Indeed, the Amiga combined the best of the Mac with the best of the PC world, plus some goodies of its own. I consider it the equivalent of Windows 98SE, except back in the 80s. (Actually, you could even emulate a Mac on the Amiga if you wanted, at pretty much the same speed, as they shared the same CPU)
It had a great GUI. Most interestingly, you could have multiple "screens" in different resolutions stacked one behind the other, so you could quickly change between the desktop, and a variety of application screens, just by pulling them down. This was in addition to having the usual windows as well, but why have a bunch of windows on a desktop when each can have its own screen? I'm sure a PC could do this today, but I've still never seen it.
It also had a great CLI, using AmigaDOS. Drives could have custom names, not just code letters. Even the letters were more understandable (DF0 and DF1 for the two floppy drives, and DH0, DH1, etc for the hard drives).
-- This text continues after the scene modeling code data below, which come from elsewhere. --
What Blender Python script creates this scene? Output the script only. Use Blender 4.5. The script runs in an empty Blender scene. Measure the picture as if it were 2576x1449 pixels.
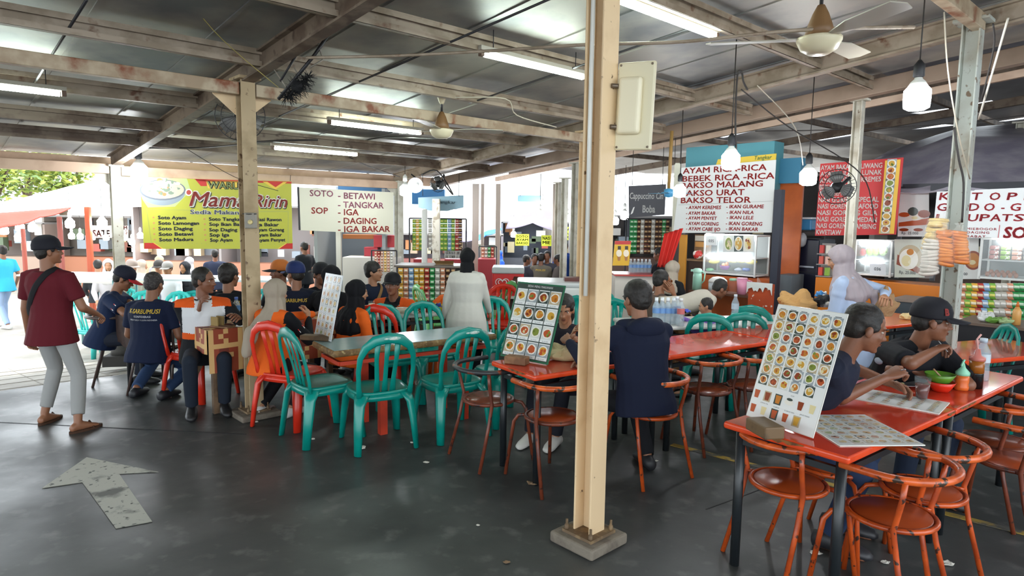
import bpy, bmesh, math, random
from mathutils import Vector, Matrix, noise
from mathutils.bvhtree import BVHTree
random.seed(7)
C = bpy.context.scene.collection
PI = math.pi
# ------------------------------------------------------------------ camera, world, exposure
F, CX, CY, EYE = 1650.0, 1288.0, 724.5, 1.75
TH, ROLL = math.atan(178/F), 0.0139
_f = Vector((0, math.cos(TH), -math.sin(TH))); _up = Vector((0, math.sin(TH), math.cos(TH))); _r = Vector((1, 0, 0))
_R = _r*math.cos(ROLL)+_up*math.sin(ROLL); _U = _up*math.cos(ROLL)-_r*math.sin(ROLL)
cam_data = bpy.data.cameras.new('camera'); cam = bpy.data.objects.new('camera', cam_data); C.objects.link(cam)
M = Matrix((_R, _U, -_f)).transposed().to_4x4(); M.translation = Vector((0, 0, EYE)); cam.matrix_world = M
cam_data.sensor_width = 36; cam_data.lens = 36*F/2576; cam_data.clip_end = 300; cam_data.clip_start = .05
S = bpy.context.scene; S.camera = cam
S.view_settings.view_transform = 'Standard'; S.view_settings.look = 'None'; S.view_settings.gamma = 1
S.view_settings.exposure = 1.5
S.cycles.max_bounces = 6; S.cycles.diffuse_bounces = 3; S.cycles.glossy_bounces = 3; S.cycles.transmission_bounces = 4
S.cycles.transparent_max_bounces = 8; S.cycles.caustics_reflective = False; S.cycles.caustics_refractive = False
S.cycles.sample_clamp_indirect = 4; S.cycles.adaptive_threshold = .02
W = bpy.data.worlds.new('sky'); S.world = W; W.use_nodes = True
W.node_tree.nodes['Background'].inputs[0].default_value = (.86, .94, 1, 1)
W.node_tree.nodes['Background'].inputs[1].default_value = 1.7
sd = bpy.data.lights.new('sun', 'SUN'); sd.energy = 2.2; sd.angle = .2; sd.color = (1, .97, .9)
so = bpy.data.objects.new('sun', sd); C.objects.link(so); so.rotation_euler = (math.radians(-34), math.radians(14), 0)
# ------------------------------------------------------------------ picking points of the place
def ray(px, py): return _f+_R*((px-CX)/F)-_U*((py-CY)/F)
def fl(px, py, z=0.0):
    d = ray(px, py); t = (z-EYE)/d.z; return Vector((d.x*t, d.y*t, z))
def at(px, py, y):
    d = ray(px, py); t = y/d.y; return Vector((d.x*t, y, EYE+d.z*t))
O1 = Vector((-2.23, 5.57, 0)); _a = math.radians(47)
u = Vector((math.sin(_a), math.cos(_a), 0)); v = Vector((-math.cos(_a), math.sin(_a), 0)); Z = Vector((0, 0, 1))
def G(p, q, z=0.0): return O1+u*p+v*q+Z*z          # the building's own grid: p along the purlins, q along the rafters
def pq(P): d = P-O1; return d.dot(u), d.dot(v)
SL, ZR = .1, 2.93
def rz(q, dz=0): return ZR-SL*q+dz
def onroof(px, py, dz=0):
    d = ray(px, py); cq = pq(Vector((0, 0, 0)))[1]; dq = d.dot(v)
    t = (ZR+dz-SL*cq-EYE)/(d.z+SL*dq); return Vector((d.x*t, d.y*t, EYE+d.z*t))
GA = -_a                                            # rotation_z that turns local +Y onto u
# ------------------------------------------------------------------ materials
def lin(c):
    if isinstance(c, str): c = [int(c[i:i+2], 16)/255 for i in (0, 2, 4)]
    return tuple((x/12.92 if x <= .04045 else ((x+.055)/1.055)**2.4) for x in c)+(1,)
MATS = {}
def mat(key, col, rough=.5, metal=0, col2=None, sc=6, lo=.5, hi=.6, bump=0, bsc=40, emit=0, trans=0, alpha=1, spec=.5, col3=None, sc3=40, lo3=.62, hi3=.68, det=6, r2=None):
    if key in MATS: return MATS[key]
    m = bpy.data.materials.new(key); m.use_nodes = True; nt = m.node_tree; b = nt.nodes['Principled BSDF']; L = nt.links.new
    b.inputs['Base Color'].default_value = lin(col); b.inputs['Roughness'].default_value = rough; b.inputs['Metallic'].default_value = metal
    b.inputs['Specular IOR Level'].default_value = spec
    tc = None
    def nz(scale, detail=det):
        nonlocal tc
        if tc is None: tc = nt.nodes.new('ShaderNodeTexCoord')
        n = nt.nodes.new('ShaderNodeTexNoise'); n.inputs['Scale'].default_value = scale; n.inputs['Detail'].default_value = detail
        L(tc.outputs['Object'], n.inputs['Vector']); return n
    src = None
    for cc, s_, l_, h_ in ((col2, sc, lo, hi), (col3, sc3, lo3, hi3)):
        if cc is None: continue
        n = nz(s_); r = nt.nodes.new('ShaderNodeMapRange'); r.inputs[1].default_value = l_; r.inputs[2].default_value = h_
        L(n.outputs[0], r.inputs[0]); mx = nt.nodes.new('ShaderNodeMix'); mx.data_type = 'RGBA'
        L(r.outputs[0], mx.inputs[0]); mx.inputs[7].default_value = lin(cc)
        if src: L(src, mx.inputs[6])
        else: mx.inputs[6].default_value = lin(col)
        src = mx.outputs[2]
        if r2 is not None and cc is col2:
            q = nt.nodes.new('ShaderNodeMapRange'); q.inputs[3].default_value = rough; q.inputs[4].default_value = r2
            L(r.outputs[0], q.inputs[0]); L(q.outputs[0], b.inputs['Roughness'])
    if src: L(src, b.inputs['Base Color'])
    if bump:
        n = nz(bsc, 3); bp = nt.nodes.new('ShaderNodeBump'); bp.inputs['Strength'].default_value = bump; bp.inputs['Distance'].default_value = .02
        L(n.outputs[0], bp.inputs['Height']); L(bp.outputs[0], b.inputs['Normal'])
    if emit: b.inputs['Emission Color'].default_value = lin(col); b.inputs['Emission Strength'].default_value = emit
    if trans: b.inputs['Transmission Weight'].default_value = trans; b.inputs['IOR'].default_value = 1.2
    if alpha < 1: b.inputs['Alpha'].default_value = alpha
    MATS[key] = m; return m
def M_(hexc, rough=.55, **k): return mat('paint_%s_%d' % (hexc, rough*100), hexc, rough, **k)
# ------------------------------------------------------------------ mesh building
def RZ(a): return Matrix.Rotation(a, 4, 'Z')
def TR(p): return Matrix.Translation(Vector(p))
def frame(o, x, y, z): m = Matrix((x, y, z)).transposed().to_4x4(); m.translation = Vector(o); return m
class MB:
    def __init__(s): s.v = []; s.f = []; s.m = []; s.s = []
    def add(s, vs, fs, m=0, X=None, sm=False):
        o = len(s.v)
        s.v += [tuple(X @ Vector(p)) for p in vs] if X is not None else [tuple(p) for p in vs]
        for f in fs: s.f.append(tuple(i+o for i in f)); s.m.append(m); s.s.append(sm)
        return s
    def box(s, c, d, m=0, X=None, a=0):
        x, y, z = (k/2 for k in d); R = RZ(a) if a else None; vs = []
        for i in range(8):
            p = Vector(((x if i & 1 else -x), (y if i & 2 else -y), (z if i & 4 else -z)))
            if R: p = R @ p
            vs.append(p+Vector(c))
        return s.add(vs, [(0, 2, 3, 1), (4, 5, 7, 6), (0, 1, 5, 4), (2, 6, 7, 3), (0, 4, 6, 2), (1, 3, 7, 5)], m, X)
    def bar(s, p, q, w, h, m=0, up=Z, X=None):           # rectangular bar from p to q, w sideways, h upward
        p, q = Vector(p), Vector(q); d = (q-p).normalized(); sd_ = d.cross(up).normalized(); n = sd_.cross(d)
        vs = [e+sd_*(i*w/2)+n*(j*h/2) for e in (p, q) for i, j in ((-1, -1), (1, -1), (1, 1), (-1, 1))]
        return s.add(vs, [(3, 2, 1, 0), (4, 5, 6, 7), (0, 1, 5, 4), (1, 2, 6, 5), (2, 3, 7, 6), (3, 0, 4, 7)], m, X)
    def tube(s, pts, r, n=8, m=0, X=None, closed=False, flat=None):
        pts = [Vector(p) for p in pts]; k = len(pts); rs = r if isinstance(r, (list, tuple)) else [r]*k
        vs = []; fs = []; prev = None
        for i, p in enumerate(pts):
            a = pts[i-1] if (i > 0 or closed) else p; b = pts[(i+1) % k] if (i < k-1 or closed) else p
            t = (b-a).normalized() if (b-a).length > 1e-9 else Z
            if prev is None:
                prev = t.orthogonal().normalized() if flat is None else Vector(flat)
            prev = (prev-t*prev.dot(t)).normalized(); w = t.cross(prev)
            for j in range(n):
                an = 2*PI*j/n; vs.append(p+(prev*math.cos(an)+w*math.sin(an))*rs[i])
        for i in range(k if closed else k-1):
            for j in range(n):
                a0 = i*n+j; a1 = i*n+(j+1) % n; b0 = ((i+1) % k)*n+j; b1 = ((i+1) % k)*n+(j+1) % n; fs.append((a0, a1, b1, b0))
        if not closed: fs += [tuple(range(n))[::-1], tuple(range((k-1)*n, k*n))]
        return s.add(vs, fs, m, X, True)
    def loft(s, secs, n=12, m=0, X=None, cap=True):      # secs: (centre, x axis*rx, y axis*ry)
        vs = []; fs = []
        for c, ax, ay in secs:
            for j in range(n):
                an = 2*PI*j/n; vs.append(Vector(c)+Vector(ax)*math.cos(an)+Vector(ay)*math.sin(an))
        for i in range(len(secs)-1):
            for j in range(n): fs.append((i*n+j, i*n+(j+1) % n, (i+1)*n+(j+1) % n, (i+1)*n+j))
        if cap: fs += [tuple(range(n))[::-1], tuple(range((len(secs)-1)*n, len(secs)*n))]
        return s.add(vs, fs, m, X, True)
    def lathe(s, prof, n=16, m=0, X=None, cap=True):
        return s.loft([((0, 0, z), (r, 0, 0), (0, r, 0)) for r, z in prof], n, m, X, cap)
    def ell(s, c, r, m=0, X=None, nu=14, nv=9, R=None):
        r = (r, r, r) if isinstance(r, (int, float)) else r; vs = [(0, 0, -1)]; fs = []
        for i in range(1, nv):
            t = -PI/2+PI*i/nv
            for j in range(nu): vs.append((math.cos(t)*math.cos(2*PI*j/nu), math.cos(t)*math.sin(2*PI*j/nu), math.sin(t)))
        vs.append((0, 0, 1)); k = len(vs)-1
        for j in range(nu):
            fs.append((0, 1+(j+1) % nu, 1+j)); fs.append((k, k-nu+j, k-nu+(j+1) % nu))
            for i in range(nv-2): a = 1+i*nu; fs.append((a+j, a+(j+1) % nu, a+nu+(j+1) % nu, a+nu+j))
        vs = [Vector((p[0]*r[0], p[1]*r[1], p[2]*r[2])) for p in vs]
        if R is not None: vs = [R @ p for p in vs]
        return s.add([p+Vector(c) for p in vs], fs, m, X, True)
    def prism(s, poly, d, m=0, X=None, z0=0):            # outline in xy, thickness d along z
        n = len(poly); vs = [(p[0], p[1], z0) for p in poly]+[(p[0], p[1], z0+d) for p in poly]
        return s.add(vs, [tuple(range(n))[::-1], tuple(range(n, 2*n))]+[(i, (i+1) % n, n+(i+1) % n, n+i) for i in range(n)], m, X)
    def disc(s, c, rx, ry=None, m=0, X=None, n=14, z=0): # flat disc in local xy
        ry = ry or rx
        return s.add([(c[0]+rx*math.cos(2*PI*i/n), c[1]+ry*math.sin(2*PI*i/n), z) for i in range(n)], [tuple(range(n))], m, X)
    def rect(s, x0, y0, x1, y1, m=0, X=None, z=0):
        return s.add([(x0, y0, z), (x1, y0, z), (x1, y1, z), (x0, y1, z)], [(0, 1, 2, 3)], m, X)
    def mesh(s, name, mats):
        me = bpy.data.meshes.new(name); me.from_pydata(s.v, [], s.f)
        for mm in mats: me.materials.append(mm)
        if s.f: me.polygons.foreach_set('material_index', s.m); me.polygons.foreach_set('use_smooth', s.s)
        me.update(); return me
def tag(o, label=None, cat=None, group=None, kind=None):
    if label: o['label'] = label
    if cat: o['category'] = cat
    if group: o['group'] = group
    if kind: o['kind'] = kind
    return o
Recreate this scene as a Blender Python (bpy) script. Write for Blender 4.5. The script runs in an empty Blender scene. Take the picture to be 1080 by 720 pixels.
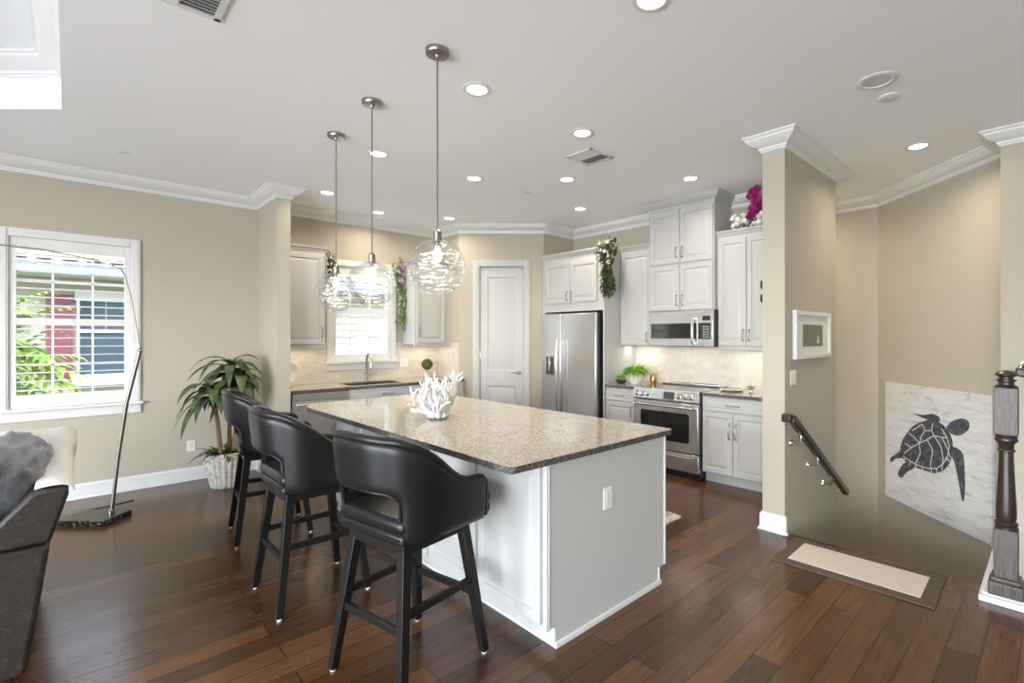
import bpy, bmesh, math, random
from math import radians as R, sin, cos, pi
from mathutils import Vector, Matrix, noise, Quaternion

S = bpy.context.scene
COL = S.collection
random.seed(7)

# ------------------------------------------------------------------ camera
FPX, U0, V0, YAW, CAMZ = 522.0, 590.0, 355.0, 45.2, 1.5
cam = bpy.data.cameras.new('camera'); camo = bpy.data.objects.new('camera', cam); COL.objects.link(camo)
camo.location = (0, 0, CAMZ)
camo.rotation_euler = (R(90), 0, R(YAW - 90))
cam.sensor_width = 36.0; cam.sensor_fit = 'HORIZONTAL'
cam.lens = FPX / 1080 * 36
cam.shift_x = -(U0 - 540) / 1080
cam.shift_y = (V0 - 360) / 1080
cam.clip_start = 0.05
S.camera = camo

# ------------------------------------------------------------------ world, sun, window daylight, added fills, exposure
W = bpy.data.worlds.new('sky'); S.world = W; W.use_nodes = True
wn = W.node_tree.nodes; wl = W.node_tree.links
bg = wn['Background']; sky = wn.new('ShaderNodeTexSky')
sky.sky_type = 'NISHITA'; sky.sun_disc = False; sky.sun_elevation = R(50); sky.sun_rotation = R(200)
hs = wn.new('ShaderNodeHueSaturation'); hs.inputs['Saturation'].default_value = .5
wl.new(sky.outputs[0], hs.inputs['Color']); wl.new(hs.outputs[0], bg.inputs[0]); bg.inputs[1].default_value = 2.3
SUN_W = 0.5
sun = bpy.data.lights.new('sun', 'SUN'); sun.energy = SUN_W; sun.angle = R(1.5); sun.color = (1, .96, .9)
so = bpy.data.objects.new('sun', sun); COL.objects.link(so); so.rotation_euler = (R(48), 0, R(-18))

def area(name, loc, rot, sx, sy, power, color=(1, 1, 1), spread=180, shape='RECTANGLE'):
    l = bpy.data.lights.new(name, 'AREA'); l.shape = shape; l.size = sx
    if shape in ('RECTANGLE', 'ELLIPSE'): l.size_y = sy
    l.energy = power; l.color = color; l.spread = R(spread)
    o = bpy.data.objects.new(name, l); COL.objects.link(o); o.location = loc; o.rotation_euler = rot
    return o
DAY = (.86, .925, 1.0)
area('daylight_west_doors', (-4.64, 2.2, 1.3), (0, R(-99), 0), 2.4, 3.6, 225, DAY)
area('ceiling_fill_west', (-4.64, -1.7, 1.3), (0, R(-116), 0), 2.4, 2.8, 300, DAY)  # added fill, tilted up to brighten the ceiling
CAN_W, UNDER_W, BULB_W = 6.5, 1.2, 1.6
WARM = (1.0, .885, .70)
area('stair_hall_can', (5.75, 2.25, 3.03), (0, 0, 0), .14, .14, 11, (1, .86, .64), 160, 'DISK')
area('stairwell_fill', (5.6, 2.6, .9), (0, R(20), 0), .3, .3, 7, (1, .86, .64), 180)  # added warm fill for the lower stair walls, no fitting modelled
S.view_settings.view_transform = 'Standard'; S.view_settings.look = 'None'
S.view_settings.gamma = 1; S.view_settings.use_curve_mapping = False
S.view_settings.exposure = 0.14
S.cycles.max_bounces = 10; S.cycles.diffuse_bounces = 6; S.cycles.transparent_max_bounces = 24
S.cycles.sample_clamp_indirect = 6.0

# ------------------------------------------------------------------ materials
def mat(name, col, rough=.5, metal=0.0, spec=.5, emit=None, es=1.0, coat=0.0, coat_rough=.1, sheen=0.0):
    m = bpy.data.materials.new(name); m.use_nodes = True
    b = m.node_tree.nodes['Principled BSDF']
    b.inputs['Base Color'].default_value = (*col, 1); b.inputs['Roughness'].default_value = rough
    b.inputs['Metallic'].default_value = metal; b.inputs['Specular IOR Level'].default_value = spec
    b.inputs['Coat Weight'].default_value = coat; b.inputs['Coat Roughness'].default_value = coat_rough
    b.inputs['Sheen Weight'].default_value = sheen
    if emit: b.inputs['Emission Color'].default_value = (*emit, 1); b.inputs['Emission Strength'].default_value = es
    return m
def nt(m): return m.node_tree.nodes, m.node_tree.links, m.node_tree.nodes['Principled BSDF']
def coords(m, scale=(1, 1, 1), kind='Object', rot=(0, 0, 0)):
    n, l, b = nt(m); tc = n.new('ShaderNodeTexCoord'); mp = n.new('ShaderNodeMapping')
    mp.inputs['Scale'].default_value = scale; mp.inputs['Rotation'].default_value = rot
    l.new(tc.outputs[kind], mp.inputs[0]); return mp.outputs[0]
def noise_tex(m, vec, scale, detail=4, rough=.5, dist=0):
    n, l, b = nt(m); t = n.new('ShaderNodeTexNoise'); t.inputs['Scale'].default_value = scale
    t.inputs['Detail'].default_value = detail; t.inputs['Roughness'].default_value = rough; t.inputs['Distortion'].default_value = dist
    l.new(vec, t.inputs['Vector']); return t.outputs['Fac']
def ramp(m, fac, stops):
    n, l, b = nt(m); r = n.new('ShaderNodeValToRGB'); e = r.color_ramp.elements
    while len(e) < len(stops): e.new(.5)
    for i, (p, c) in enumerate(stops): e[i].position = p; e[i].color = (*c, 1)
    l.new(fac, r.inputs[0]); return r.outputs[0]
def mix(m, fac, a, b_, mode='MIX'):
    n, l, b = nt(m); x = n.new('ShaderNodeMix'); x.data_type = 'RGBA'; x.blend_type = mode
    if isinstance(fac, (int, float)): x.inputs[0].default_value = fac
    else: l.new(fac, x.inputs[0])
    for i, v in ((6, a), (7, b_)):
        if isinstance(v, tuple): x.inputs[i].default_value = (*v, 1)
        else: l.new(v, x.inputs[i])
    return x.outputs[2]
def bump(m, h, strength=.2, dist=.01):
    n, l, b = nt(m); x = n.new('ShaderNodeBump'); x.inputs['Strength'].default_value = strength; x.inputs['Distance'].default_value = dist
    l.new(h, x.inputs['Height']); l.new(x.outputs[0], b.inputs['Normal'])
def setcol(m, c): n, l, b = nt(m); l.new(c, b.inputs['Base Color'])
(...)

Files had appropriate extensions, such as ".device" for device drivers, ".filetype" for file types, and ".library" for what PCs would call DLLs.
What was really cool was the use of the ARexx language for custom interprocess communication, allowing users to write scripts to coordinate how any combination of applications should operate together while they were running (yay multitasking!).
And of course the integrated audio and video were superior to anything else I saw on the market, until Commodore fell asleep at the switch.
I shouldn't fail to mention the Amiga's use as the initial platform for the Video Toaster. The Amiga's clock was synced to NTSC or PAL television timings, so anyone interested in television output was naturally interested in the Amiga rather than Mac or PC.
Most interestingly, there was no shutdown. You could pull the plug, and it would start again the next time just fine (but not a good idea to try this during a disk write, of course).
Frankly, the people who let this beautiful machine die should be publicly shamed and mocked.